TASK STATEMENT: Extract all of the data and reproduce it precisely.
** begin RECORDS TO USE **
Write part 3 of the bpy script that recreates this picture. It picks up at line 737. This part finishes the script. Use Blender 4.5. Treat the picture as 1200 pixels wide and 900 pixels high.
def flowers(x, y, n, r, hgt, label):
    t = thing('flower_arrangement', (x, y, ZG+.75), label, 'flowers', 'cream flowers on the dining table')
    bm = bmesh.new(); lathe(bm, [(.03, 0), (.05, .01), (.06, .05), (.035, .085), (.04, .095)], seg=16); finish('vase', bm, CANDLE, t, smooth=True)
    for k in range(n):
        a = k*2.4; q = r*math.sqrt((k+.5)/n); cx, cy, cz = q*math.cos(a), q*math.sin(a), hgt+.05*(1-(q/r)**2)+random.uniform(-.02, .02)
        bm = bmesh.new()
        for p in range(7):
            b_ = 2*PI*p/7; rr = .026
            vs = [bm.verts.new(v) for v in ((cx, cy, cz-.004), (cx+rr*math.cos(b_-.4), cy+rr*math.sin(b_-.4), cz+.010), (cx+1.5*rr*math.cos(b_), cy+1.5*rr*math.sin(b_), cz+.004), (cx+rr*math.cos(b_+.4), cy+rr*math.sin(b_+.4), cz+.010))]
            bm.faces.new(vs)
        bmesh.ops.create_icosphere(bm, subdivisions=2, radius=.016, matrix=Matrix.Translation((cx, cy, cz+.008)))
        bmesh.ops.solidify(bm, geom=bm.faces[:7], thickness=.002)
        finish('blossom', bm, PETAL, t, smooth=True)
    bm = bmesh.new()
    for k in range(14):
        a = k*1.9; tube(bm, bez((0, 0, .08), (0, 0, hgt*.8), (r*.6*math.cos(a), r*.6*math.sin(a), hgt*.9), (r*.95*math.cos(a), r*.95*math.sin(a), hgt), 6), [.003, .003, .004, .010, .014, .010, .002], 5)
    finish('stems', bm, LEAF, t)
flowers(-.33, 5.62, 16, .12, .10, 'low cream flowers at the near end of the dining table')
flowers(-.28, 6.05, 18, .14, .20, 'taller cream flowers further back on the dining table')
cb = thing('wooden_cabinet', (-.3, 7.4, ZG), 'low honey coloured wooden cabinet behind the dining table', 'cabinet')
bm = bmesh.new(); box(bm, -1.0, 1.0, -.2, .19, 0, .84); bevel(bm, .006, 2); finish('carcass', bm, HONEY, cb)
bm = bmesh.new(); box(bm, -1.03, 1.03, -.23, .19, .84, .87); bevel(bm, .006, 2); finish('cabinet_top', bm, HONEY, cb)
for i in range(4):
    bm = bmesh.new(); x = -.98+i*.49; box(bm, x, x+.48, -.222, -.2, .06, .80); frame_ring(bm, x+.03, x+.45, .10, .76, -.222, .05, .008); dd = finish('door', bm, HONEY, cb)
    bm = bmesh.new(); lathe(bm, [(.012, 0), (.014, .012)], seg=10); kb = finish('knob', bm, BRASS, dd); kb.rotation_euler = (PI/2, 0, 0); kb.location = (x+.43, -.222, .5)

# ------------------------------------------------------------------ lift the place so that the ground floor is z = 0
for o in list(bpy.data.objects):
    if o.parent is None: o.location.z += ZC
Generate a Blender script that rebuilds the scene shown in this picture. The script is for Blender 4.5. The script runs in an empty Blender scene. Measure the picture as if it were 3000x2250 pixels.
** end RECORDS TO USE **
RESPONSE TO THE EXERCISE:
Write part 3 of the bpy script that recreates this picture. It picks up at line 737. This part finishes the script. Use Blender 4.5. Treat the picture as 1200 pixels wide and 900 pixels high.
def flowers(x, y, n, r, hgt, label):
    t = thing('flower_arrangement', (x, y, ZG+.75), label, 'flowers', 'cream flowers on the dining table')
    bm = bmesh.new(); lathe(bm, [(.03, 0), (.05, .01), (.06, .05), (.035, .085), (.04, .095)], seg=16); finish('vase', bm, CANDLE, t, smooth=True)
    for k in range(n):
        a = k*2.4; q = r*math.sqrt((k+.5)/n); cx, cy, cz = q*math.cos(a), q*math.sin(a), hgt+.05*(1-(q/r)**2)+random.uniform(-.02, .02)
        bm = bmesh.new()
        for p in range(7):
            b_ = 2*PI*p/7; rr = .026
            vs = [bm.verts.new(v) for v in ((cx, cy, cz-.004), (cx+rr*math.cos(b_-.4), cy+rr*math.sin(b_-.4), cz+.010), (cx+1.5*rr*math.cos(b_), cy+1.5*rr*math.sin(b_), cz+.004), (cx+rr*math.cos(b_+.4), cy+rr*math.sin(b_+.4), cz+.010))]
            bm.faces.new(vs)
        bmesh.ops.create_icosphere(bm, subdivisions=2, radius=.016, matrix=Matrix.Translation((cx, cy, cz+.008)))
        bmesh.ops.solidify(bm, geom=bm.faces[:7], thickness=.002)
        finish('blossom', bm, PETAL, t, smooth=True)
    bm = bmesh.new()
    for k in range(14):
        a = k*1.9; tube(bm, bez((0, 0, .08), (0, 0, hgt*.8), (r*.6*math.cos(a), r*.6*math.sin(a), hgt*.9), (r*.95*math.cos(a), r*.95*math.sin(a), hgt), 6), [.003, .003, .004, .010, .014, .010, .002], 5)
    finish('stems', bm, LEAF, t)
flowers(-.33, 5.62, 16, .12, .10, 'low cream flowers at the near end of the dining table')
flowers(-.28, 6.05, 18, .14, .20, 'taller cream flowers further back on the dining table')
cb = thing('wooden_cabinet', (-.3, 7.4, ZG), 'low honey coloured wooden cabinet behind the dining table', 'cabinet')
bm = bmesh.new(); box(bm, -1.0, 1.0, -.2, .19, 0, .84); bevel(bm, .006, 2); finish('carcass', bm, HONEY, cb)
bm = bmesh.new(); box(bm, -1.03, 1.03, -.23, .19, .84, .87); bevel(bm, .006, 2); finish('cabinet_top', bm, HONEY, cb)
for i in range(4):
    bm = bmesh.new(); x = -.98+i*.49; box(bm, x, x+.48, -.222, -.2, .06, .80); frame_ring(bm, x+.03, x+.45, .10, .76, -.222, .05, .008); dd = finish('door', bm, HONEY, cb)
    bm = bmesh.new(); lathe(bm, [(.012, 0), (.014, .012)], seg=10); kb = finish('knob', bm, BRASS, dd); kb.rotation_euler = (PI/2, 0, 0); kb.location = (x+.43, -.222, .5)

# ------------------------------------------------------------------ lift the place so that the ground floor is z = 0
for o in list(bpy.data.objects):
    if o.parent is None: o.location.z += ZC
Generate a Blender script that rebuilds the scene shown in this picture. The script is for Blender 4.5. The script runs in an empty Blender scene. Measure the picture as if it were 3000x2250 pixels.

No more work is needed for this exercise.